What are your competitors doing with CX?

I do hope you have answers for this! But are your answers up to date? And do they lead to action?

I’ve heard many business leaders say they don’t check their competitors’ customer experiences at all! They say things like “We pay close attention to the market” or “We offer the best CX we can, so there’s no reason to.” For real.

But checking competition regularly with a focus on the experiences they offer sheds light on so much more than just your organization’s place in the market. By knowing what customers expect, receive and wish for in your industry, you can make improvements that differentiate your brand in ways your customers will notice. (And ideally, theirs will notice too!)

Here are a few ideas to help understand how your customer experience stacks up and discover how to make it stand out.

1. Find out why customers are leaving your competitors.

Customers love telling their friends about their bad experiences. They especially love broadcasting exactly why they. Have. Just. HAD IT! And this kind of insight is easy to find, thanks to forums, review sites and social networks.

Many customers are even telling your competitors how to make the experience better. And in many cases, that insight is being ignored. Their loss, but it can be an easy win for your organization!

Don’t wait for your customers to make the same complaints. Investigate and map out those parts of your own experience. If you’re doing the same thing to your customers, prioritize putting a stop to it before it becomes their last straw too.

2. Consider what’s missing from the typical experience.

Disruption always gets attention, but disrupting where it counts may not be a huge undertaking.

One thing I like to do for clients is look for archaic “standards” that don’t make a lot of sense to today’s busy, hyper-connected customers.

Think of common, dismissive phrases like “This is how it is done in our industry.” It is often where the best disruptions happen. Start considering these outdated standards as opportunities to improve and differentiate before your competitors catch on.

Here’s one of my favorite examples:

A friend of mine owns a salon that was closed on Mondays, as is the standard. He discovered it may be advantageous to be open on Mondays instead, so he tried it out. He kicked it off by taking walk-ins on Mondays, which was a clever way of shaking things up while taking some of the risk out of it.

Now his salon is busy all week long, while competitors miss out on all that Monday moolah!

3. Don’t underestimate those startups!

It’s easy to ignore the solopreneurs and startups that seem to pop in and out of existence overnight. They all claim to offer something game-changing, yet we all know most of them never do. But don’t fall into the trap of assuming they’ve got nothing on you!

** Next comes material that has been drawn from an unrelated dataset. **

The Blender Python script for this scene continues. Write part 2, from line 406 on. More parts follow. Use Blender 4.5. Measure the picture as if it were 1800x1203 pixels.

While your back is turned, they are innovating around the latest demands and technology, delivering greater overall value, and giving customers much more personal attention than bigger brands. Their research and testing are based on what customers want TODAY.

Look closely at what they’re offering to get ideas for delivering something even better to your own customers, before they beat you to it.

Competition is good!

…but only if we leverage it to innovate around ever-changing customer expectations. What can competitors teach you about your own customer experience?